Di tengah dinamika politik yang tak pasti itu, menurut Yusuf, iklim usaha perlu dijaga agar tetap kondusif. Salah satunya, melalui kepastian regulasi dan kebijakan. Kebijakan dan regulasi yang berubah-ubah, ujarnya, dapat membuat investor ragu-ragu untuk menanamkan modalnya di Indonesia.
TOTOK WIJAYANTO
Calon investor antre untuk berkonsultasi di ruang pelayanan terpadu satu pintu, Gedung Badan Koordinasi Penanaman Modal (BKPM) , Jakarta, Selasa (26/1/2021). BKPM mencatat total realisasi investasi pada 2020 sebesar Rp 826,3 triliun. Pencapaian tersebut lebih tinggi 1,1 persen dari target investasi yang ditetapkan sebesar Rp 817,2 triliun. Angka ini juga lebih besar dari realisasi 2019 sebesar Rp 809,6 triliun. Dari total investasi itu, investasi asing (PMA) sebesar 49,9 persen dan investasi dalam negeri (PMDN) 50,1 persen.
Ia mencontohkan, perselisihan terkait gugatan penetapan upah minimum di DKI Jakarta, yang justru memunculkan ketidakpastian. ”Perlu kepastian, apakah regulasi berubah atau tidak. Gestur-gestur seperti itu perlu dikurangi atau dihilangkan, jangan sampai yang hendak berinvestasi jadi ragu-ragu,” katanya.
Sementara itu, berkaca dari pengalaman tahun-tahun sebelumnya, ia menilai, kebijakan populis berpotensi kembali muncul menjelang pemilu. Sebagai contoh, kebijakan pemerintah untuk melakukan belanja populis dalam bentuk bantuan sosial.
Belanja populis seperti itu, ujarnya, akan sangat ditentukan oleh kapasitas APBN saat ini. ”Misalnya pada tahun 2023 (pemerintah) hendak menanggung subsidi dalam jumlah besar. Itu terlihat populis, tetapi perlu dilihat juga penerimaannya apakah dapat mengimbangi dari sisi belanja atau baik dari sisi penerimaannya,” ujarnya.
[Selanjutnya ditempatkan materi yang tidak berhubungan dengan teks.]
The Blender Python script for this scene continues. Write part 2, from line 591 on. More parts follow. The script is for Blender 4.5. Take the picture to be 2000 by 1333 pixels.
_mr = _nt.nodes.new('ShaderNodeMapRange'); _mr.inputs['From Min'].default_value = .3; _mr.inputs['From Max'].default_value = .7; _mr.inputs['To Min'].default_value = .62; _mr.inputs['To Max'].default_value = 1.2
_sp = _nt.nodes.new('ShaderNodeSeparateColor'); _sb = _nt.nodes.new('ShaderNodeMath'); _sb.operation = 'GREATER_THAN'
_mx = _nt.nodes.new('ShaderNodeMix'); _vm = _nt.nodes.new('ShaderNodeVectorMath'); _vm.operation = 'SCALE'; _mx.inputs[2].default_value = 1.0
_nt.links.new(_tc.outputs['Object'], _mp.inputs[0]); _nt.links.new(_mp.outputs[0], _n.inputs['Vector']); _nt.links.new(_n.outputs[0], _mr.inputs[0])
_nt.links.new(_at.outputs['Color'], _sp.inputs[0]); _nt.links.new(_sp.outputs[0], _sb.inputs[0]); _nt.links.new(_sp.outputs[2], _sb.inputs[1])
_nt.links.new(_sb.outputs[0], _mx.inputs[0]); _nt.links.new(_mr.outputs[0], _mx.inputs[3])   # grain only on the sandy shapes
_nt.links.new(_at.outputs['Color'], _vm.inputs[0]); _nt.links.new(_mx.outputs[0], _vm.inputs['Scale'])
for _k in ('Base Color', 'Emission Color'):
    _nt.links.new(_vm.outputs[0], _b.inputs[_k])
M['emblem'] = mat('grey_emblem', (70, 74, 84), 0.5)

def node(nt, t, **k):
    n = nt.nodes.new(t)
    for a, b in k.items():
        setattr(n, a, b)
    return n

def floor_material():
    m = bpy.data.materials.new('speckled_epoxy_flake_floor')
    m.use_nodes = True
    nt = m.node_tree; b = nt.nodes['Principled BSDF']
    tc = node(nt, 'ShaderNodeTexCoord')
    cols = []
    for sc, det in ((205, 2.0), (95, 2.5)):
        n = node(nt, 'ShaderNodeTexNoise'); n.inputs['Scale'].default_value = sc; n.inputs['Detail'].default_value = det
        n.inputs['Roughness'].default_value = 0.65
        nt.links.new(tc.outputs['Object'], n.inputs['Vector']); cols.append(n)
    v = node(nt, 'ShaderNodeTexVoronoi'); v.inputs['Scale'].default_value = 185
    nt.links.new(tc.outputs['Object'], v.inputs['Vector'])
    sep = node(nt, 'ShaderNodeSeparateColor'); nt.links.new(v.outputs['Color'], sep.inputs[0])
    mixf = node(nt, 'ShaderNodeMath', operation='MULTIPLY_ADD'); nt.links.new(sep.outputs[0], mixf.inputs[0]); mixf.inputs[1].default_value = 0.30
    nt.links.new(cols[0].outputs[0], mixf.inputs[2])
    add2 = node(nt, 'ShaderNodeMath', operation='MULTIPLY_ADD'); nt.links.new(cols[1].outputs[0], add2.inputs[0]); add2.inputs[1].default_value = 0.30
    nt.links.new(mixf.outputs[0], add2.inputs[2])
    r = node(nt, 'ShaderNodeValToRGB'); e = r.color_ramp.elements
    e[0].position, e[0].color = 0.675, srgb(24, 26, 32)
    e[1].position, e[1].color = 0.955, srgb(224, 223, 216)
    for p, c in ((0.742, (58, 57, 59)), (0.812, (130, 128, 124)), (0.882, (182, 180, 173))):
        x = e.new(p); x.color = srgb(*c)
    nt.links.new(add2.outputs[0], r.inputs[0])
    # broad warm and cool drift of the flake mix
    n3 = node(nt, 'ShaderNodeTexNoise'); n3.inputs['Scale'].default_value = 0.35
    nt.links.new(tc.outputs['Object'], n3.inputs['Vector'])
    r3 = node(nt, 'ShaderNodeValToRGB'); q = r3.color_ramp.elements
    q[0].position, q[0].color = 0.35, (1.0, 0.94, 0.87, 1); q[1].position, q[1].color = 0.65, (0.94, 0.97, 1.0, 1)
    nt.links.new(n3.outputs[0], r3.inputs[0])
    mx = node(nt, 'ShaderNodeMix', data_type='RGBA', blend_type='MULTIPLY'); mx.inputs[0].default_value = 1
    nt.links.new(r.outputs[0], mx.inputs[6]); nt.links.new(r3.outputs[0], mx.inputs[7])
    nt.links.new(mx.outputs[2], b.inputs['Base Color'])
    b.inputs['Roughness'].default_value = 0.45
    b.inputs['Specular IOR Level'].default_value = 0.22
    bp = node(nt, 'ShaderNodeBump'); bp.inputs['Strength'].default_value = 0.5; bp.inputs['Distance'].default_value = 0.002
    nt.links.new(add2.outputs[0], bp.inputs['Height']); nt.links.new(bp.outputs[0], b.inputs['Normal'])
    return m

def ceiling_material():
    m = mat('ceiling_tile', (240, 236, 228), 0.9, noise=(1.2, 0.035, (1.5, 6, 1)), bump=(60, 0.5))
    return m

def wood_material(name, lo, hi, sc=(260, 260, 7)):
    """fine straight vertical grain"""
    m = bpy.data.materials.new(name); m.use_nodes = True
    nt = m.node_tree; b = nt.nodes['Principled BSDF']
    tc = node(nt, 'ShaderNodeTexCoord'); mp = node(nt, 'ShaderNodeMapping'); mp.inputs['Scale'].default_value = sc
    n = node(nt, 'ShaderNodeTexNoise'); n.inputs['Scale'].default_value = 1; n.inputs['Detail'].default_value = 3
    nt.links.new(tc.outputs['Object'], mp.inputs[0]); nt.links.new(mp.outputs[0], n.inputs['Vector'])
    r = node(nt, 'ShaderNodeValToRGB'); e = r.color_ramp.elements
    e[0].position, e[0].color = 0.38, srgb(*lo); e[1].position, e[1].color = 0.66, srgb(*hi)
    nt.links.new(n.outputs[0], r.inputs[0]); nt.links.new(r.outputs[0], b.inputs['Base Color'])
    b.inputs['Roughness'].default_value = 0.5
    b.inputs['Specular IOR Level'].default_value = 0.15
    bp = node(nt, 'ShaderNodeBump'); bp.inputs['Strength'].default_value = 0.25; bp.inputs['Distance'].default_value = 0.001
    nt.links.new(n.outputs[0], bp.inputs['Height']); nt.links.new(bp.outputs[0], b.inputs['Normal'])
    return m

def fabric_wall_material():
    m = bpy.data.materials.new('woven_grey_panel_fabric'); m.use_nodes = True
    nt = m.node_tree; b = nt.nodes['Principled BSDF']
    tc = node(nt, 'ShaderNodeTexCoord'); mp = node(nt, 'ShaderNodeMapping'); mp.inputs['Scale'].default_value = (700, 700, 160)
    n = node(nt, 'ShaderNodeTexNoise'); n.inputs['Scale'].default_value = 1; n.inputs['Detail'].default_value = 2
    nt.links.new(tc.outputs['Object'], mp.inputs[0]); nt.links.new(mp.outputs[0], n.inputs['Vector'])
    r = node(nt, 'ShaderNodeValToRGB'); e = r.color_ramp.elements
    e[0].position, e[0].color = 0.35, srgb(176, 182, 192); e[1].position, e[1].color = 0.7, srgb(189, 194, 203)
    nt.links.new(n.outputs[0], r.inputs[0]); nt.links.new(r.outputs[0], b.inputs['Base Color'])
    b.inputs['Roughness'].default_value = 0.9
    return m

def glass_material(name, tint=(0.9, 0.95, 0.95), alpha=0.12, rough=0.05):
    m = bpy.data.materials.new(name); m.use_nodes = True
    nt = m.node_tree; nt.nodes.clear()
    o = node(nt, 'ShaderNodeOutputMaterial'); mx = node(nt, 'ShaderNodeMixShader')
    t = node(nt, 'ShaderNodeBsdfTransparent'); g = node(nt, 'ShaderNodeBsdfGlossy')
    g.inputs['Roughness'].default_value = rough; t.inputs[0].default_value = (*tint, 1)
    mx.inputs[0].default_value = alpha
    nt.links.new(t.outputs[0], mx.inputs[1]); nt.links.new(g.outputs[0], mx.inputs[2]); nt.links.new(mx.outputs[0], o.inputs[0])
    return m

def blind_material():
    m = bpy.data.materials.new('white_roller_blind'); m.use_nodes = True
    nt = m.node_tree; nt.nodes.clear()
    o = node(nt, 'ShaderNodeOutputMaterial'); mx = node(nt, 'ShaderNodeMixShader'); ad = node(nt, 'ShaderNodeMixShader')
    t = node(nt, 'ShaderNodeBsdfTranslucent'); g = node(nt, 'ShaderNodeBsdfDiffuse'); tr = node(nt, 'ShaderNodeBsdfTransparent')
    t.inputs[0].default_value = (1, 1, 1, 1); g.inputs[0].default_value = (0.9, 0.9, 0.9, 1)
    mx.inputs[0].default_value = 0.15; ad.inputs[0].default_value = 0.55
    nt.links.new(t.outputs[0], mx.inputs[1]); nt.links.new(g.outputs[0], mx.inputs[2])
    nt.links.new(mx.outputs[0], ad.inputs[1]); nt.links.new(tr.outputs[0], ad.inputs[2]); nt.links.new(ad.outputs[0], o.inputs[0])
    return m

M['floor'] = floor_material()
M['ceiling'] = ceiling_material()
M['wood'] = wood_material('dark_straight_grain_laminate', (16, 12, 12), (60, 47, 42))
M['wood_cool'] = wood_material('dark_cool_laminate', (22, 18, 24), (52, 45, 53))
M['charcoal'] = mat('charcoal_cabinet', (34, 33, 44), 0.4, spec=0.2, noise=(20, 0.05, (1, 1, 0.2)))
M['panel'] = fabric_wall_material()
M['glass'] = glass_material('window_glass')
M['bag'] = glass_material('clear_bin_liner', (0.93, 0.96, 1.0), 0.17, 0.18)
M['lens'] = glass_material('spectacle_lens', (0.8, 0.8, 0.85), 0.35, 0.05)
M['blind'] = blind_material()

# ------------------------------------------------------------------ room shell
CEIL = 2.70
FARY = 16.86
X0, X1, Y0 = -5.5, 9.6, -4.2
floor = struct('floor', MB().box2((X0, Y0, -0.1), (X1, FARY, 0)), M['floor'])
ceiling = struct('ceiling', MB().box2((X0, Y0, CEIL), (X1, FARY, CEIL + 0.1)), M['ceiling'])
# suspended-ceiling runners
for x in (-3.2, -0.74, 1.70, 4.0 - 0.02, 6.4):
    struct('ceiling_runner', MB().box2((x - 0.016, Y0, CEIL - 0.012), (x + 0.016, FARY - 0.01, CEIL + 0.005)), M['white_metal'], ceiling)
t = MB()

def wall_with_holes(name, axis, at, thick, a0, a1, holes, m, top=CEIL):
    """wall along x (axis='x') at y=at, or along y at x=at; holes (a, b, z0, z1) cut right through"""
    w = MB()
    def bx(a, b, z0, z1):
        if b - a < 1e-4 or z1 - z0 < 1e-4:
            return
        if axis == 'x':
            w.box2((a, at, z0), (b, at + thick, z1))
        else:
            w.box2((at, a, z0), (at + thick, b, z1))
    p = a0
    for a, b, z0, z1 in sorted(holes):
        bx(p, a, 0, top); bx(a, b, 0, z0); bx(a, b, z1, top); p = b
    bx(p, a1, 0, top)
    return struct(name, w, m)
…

Ia menilai, salah satu persoalan penting adalah memastikan penyaluran bantuan tepat sasaran. ”Selama ini kerap tidak tepat sasaran dan menjadi masalah bertahun-tahun. Namun, kalau kita lihat, tahun ini sepertinya ada upaya lebih serius dari pemerintah untuk memastikan itu. Tinggal ditunggu saja bagaimana pelaksanaannya,” ujar Yusuf.